Saya termasuk orang yang jarang memberi uang pada pihak-pihak yang memberikan jasa mereka di perempatan jalan. Kecuali, suara mereka memang bagus, saya akan memberi mereka uang dengan hati senang. Sama kondisinya dengan orang-orang yang suka rela merogoh kocek ke Jakarta untuk nonton Java Rockin Land. Sikap saya bertentangan dengan orang-orang disekitar saya. Ada yang bilang, itung-itung sedekah, buang sial, dll. Tapi maaf, saya bersedekah ditempat yang tidak membudayakan orang meminta, tidak mengerdilkan kemampuan orang. Hanya Tuhan yang berhak menilai sedekah kita ibadah atau bukan, tapi saya juga ingin orang Indonesia itu ga lemah, pengemis! Apa sih kategori sial? Yang dimaksud sial itu apa? Duit hilang? HP dicuri orang? Laptop rusak? Rambut rontok? Punya pacar bau badan? Apa lalu kamu meminta pertanggungjawaban para peminta itu kalau kamu tetap kena sial? Kenapa ga menilai keadaan atau kejadian yang kamu anggap ga menguntungkan itu sebagai pelajaran? Kata D'Masiv juga: Syukuri apa yang ada, hidup adalah anugrah. Jangan menyerah!

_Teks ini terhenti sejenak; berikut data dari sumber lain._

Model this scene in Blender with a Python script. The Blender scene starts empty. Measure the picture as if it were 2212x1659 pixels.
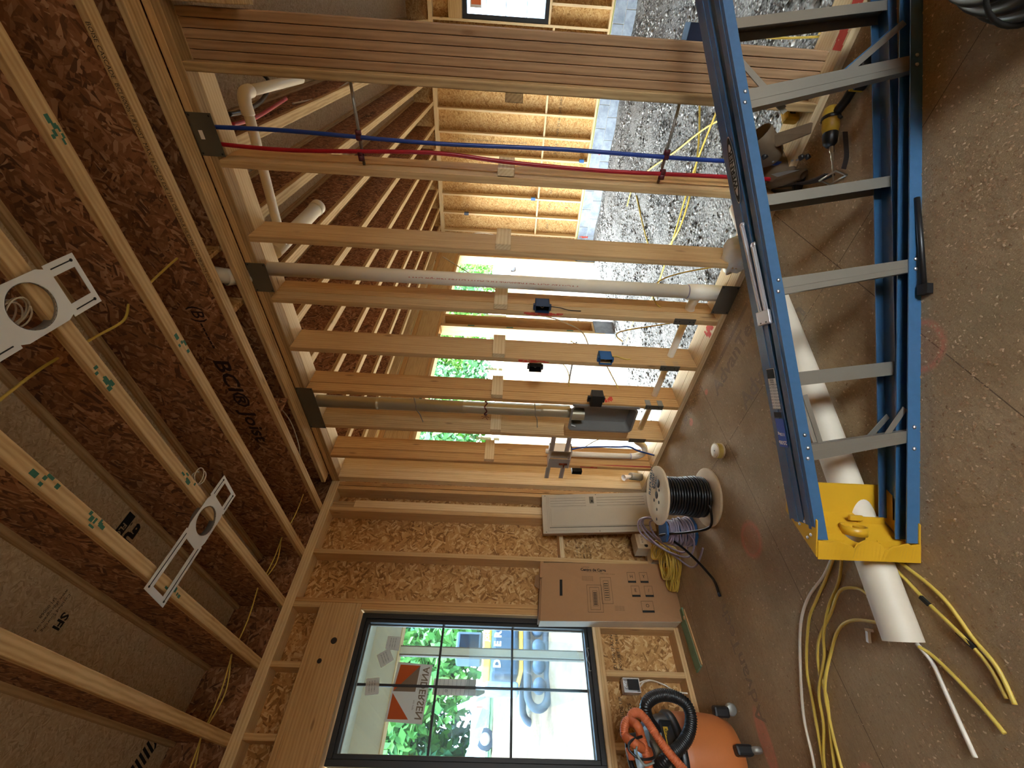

Saya berkerudung, walau belum punya mobil, tapi status di atas ternyata mengganggu. Saya ga memposisikan diri sebagai penyambung lidah si wanita di dalam mobil itu, dia punya alasan sendiri. Gimana kalau dia memang pelit? Tapi apakah dengan berkerudung maka harus bersedekah di berbagai kesempatan, di berbagai waktu, tempat dan kondisi? (kalo engga lo bakal masuk status Facebook orang yang liat loh! imej, jeng, imeeej!) Apakah bersedekah itu hanya sekedar memberi uang, tanpa juga memberi pengajaran, ilmu? Apakah ibadah itu hanya sekedar kegiatan rohani dengan Tuhanmu saja, tanpa akal, ragawi, berkegiatan dengan mahluk ciptaan-Nya? Apa "nilai" sebuah pemberian bergantung pada status keduniawian kita? Yah, masa' sih gubernur cuman ngasih mie, petugas kecamatan aja ngasih roti. Begitu?

Apa budaya meminta-minta di masyarakat sudah sebegitu parahnya, hingga kita malah mempermasalahkan ada orang yang ga mau memberi, bukan ada orang yang meminta-minta?